No matter how successful or poised, most women have slept with men like Adam. These men are the ones who have to “consider” using condoms during sex and scrutinize every flaw on a woman’s body. Yet, they somehow always win the woman over by being somewhat “loving.” Yes, men actually do these things and yes women fall for it.

Marnie.

Hannahs’ roommate Marnie works at an art gallery and is constantly irritated with her seemingly perfect boyfriend, who is always trying to please her when all she wants him to do is have a mind of his own and take a little control in the bedroom.

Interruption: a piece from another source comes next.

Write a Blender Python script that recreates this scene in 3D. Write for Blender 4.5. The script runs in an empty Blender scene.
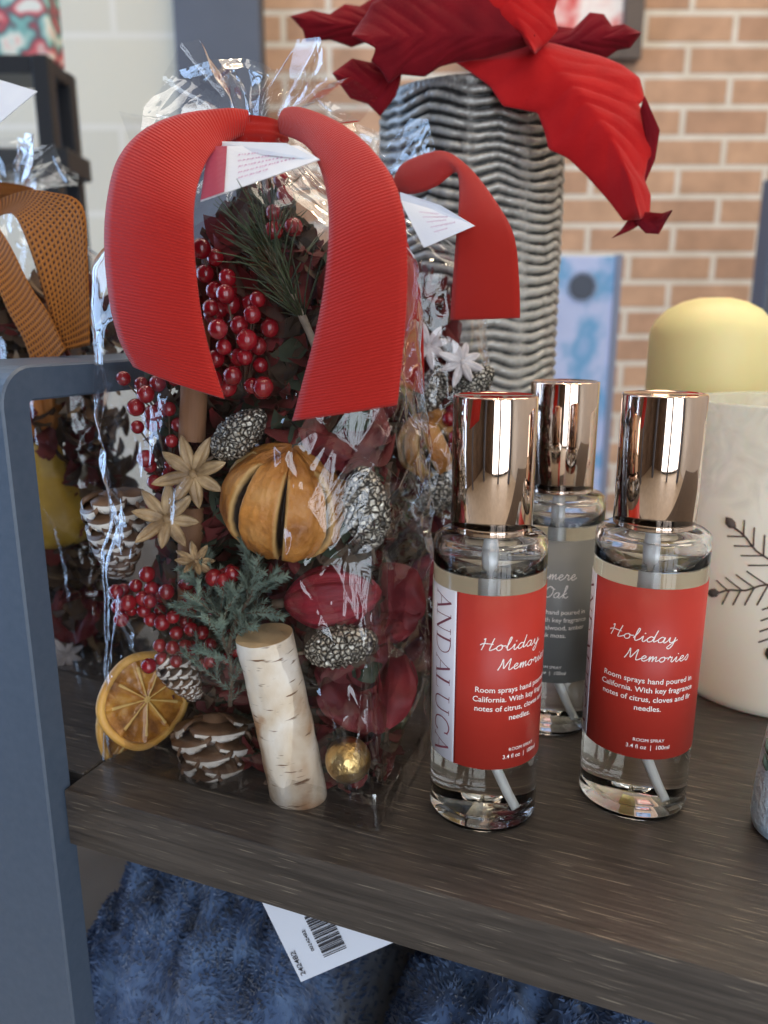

Lots of girls act like this — they say they want a nice guy who respects them, but they also want a bit of a bad boy. It’s a frustrating balance guys must have between the two. It also doesn’t help that Marnie’s friends reinforce this confusing behavior by saying her boyfriend has a vagina. Yeah, it can be pretty funny to hear, but isn’t it a little contradicting for women to use their vaginas as a way to refer to nice guys?

Jessa.

A British free spirit who wants to make her own rules when it comes to her sexuality, Jessa copes with an unplanned pregnancy by blowing off her abortion to go to a bar and drink white Russians and hook up with a stranger in the bathroom.

Jessa represents a large percentage of 24-year-old women these days because she doesn’t want someone else to define what is sexually acceptable. Whether it’s a front or not has yet to be seen.

Shoshanna.

Shoshanna is the most optimistic and naïve of the four girls. She’s a virgin who admires her friends’ sexual know-how, no matter how alarming.

The fact that Shoshanna thinks her virginity is the biggest baggage she will carry into a relationship, shows how having a nonexistent sex life can be considered just as taboo as participating in the wildest sexual behaviors.

“Girls” is full of scenarios that may be heightened and exaggerated for TV but are true to some extent. The girls aren’t perfect — they can be hypocritical, unsympathetic and unlikeable, but that’s exactly how real women, and men, are, too.

While it’s not a perfect show, the point isn’t to take it literally but to start a variety of discussions about sex, love, life, growing up and more.